Level of Traffic Stress (LTS) is a bicycle comfort index methodology for streets and paths developed by Peter Furth at the Mineta Institute. Levels of traffic stress range from 1 to 4 with LTS 1 being quiet streets, protected bike lanes or trails being suitable for all ages to LTS 4 which include roads with higher speed traffic or close proximity to high speed traffic.
At the request of the Bike Lanes on Suburban Roads task force the DVRPC added a LTS analysis for the Pennsylvania Counties to the DVRPC Work Program. The first phase was an existing conditions analysis of all roads in the 5 County Region.
After that was completed the team headed by Planner Sarah Moran worked on a connectivity analysis. This analysis first sorted out the Low-Stress Islands which in the suburbs are often composed of neighborhood streets as well as Circuit Trails which are considered in most cases LTS 1 facilities.
Then they did a GIS routing analysis of the shortest distance between every island using the moderately high-stress roads (LTS 3). The street segments that connected the most island to island paths (top 10%) then became DVRPC bicycle improvements priority segments to target investments in the suburban road network.

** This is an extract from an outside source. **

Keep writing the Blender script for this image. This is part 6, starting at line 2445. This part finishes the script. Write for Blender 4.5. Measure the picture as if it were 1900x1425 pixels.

This map is wonky and wonderful. It will transform the way the region plans for bicycle mobility and safety. DVRPC will continue to refine this map to include more destinations make changes based. Eventually the map will be expanded to the New Jersey counties as well.
A big thank you goes out to Sarah Moran along with the GIS department at DVRPC. The Bicycle Coalition plans to use the map data for our technical assistance program for suburban bicycle routes which will be rolled out in 2018. The interactive map along with a user guide is available online, here.
The major flaw of the recommendations analysis, among other things, is that it biases making improvements to areas with a lot of LTS 1 routes or that are simply LTS 1 by their street pattern, which is silly when not taking actual usage statistics into account. Also, it seems like a needless political deference to deliberately avoid improving LTS 4 connections along arterials, when these are the most crucial to improving regional bike connectivity outside of the limited Circuit trails.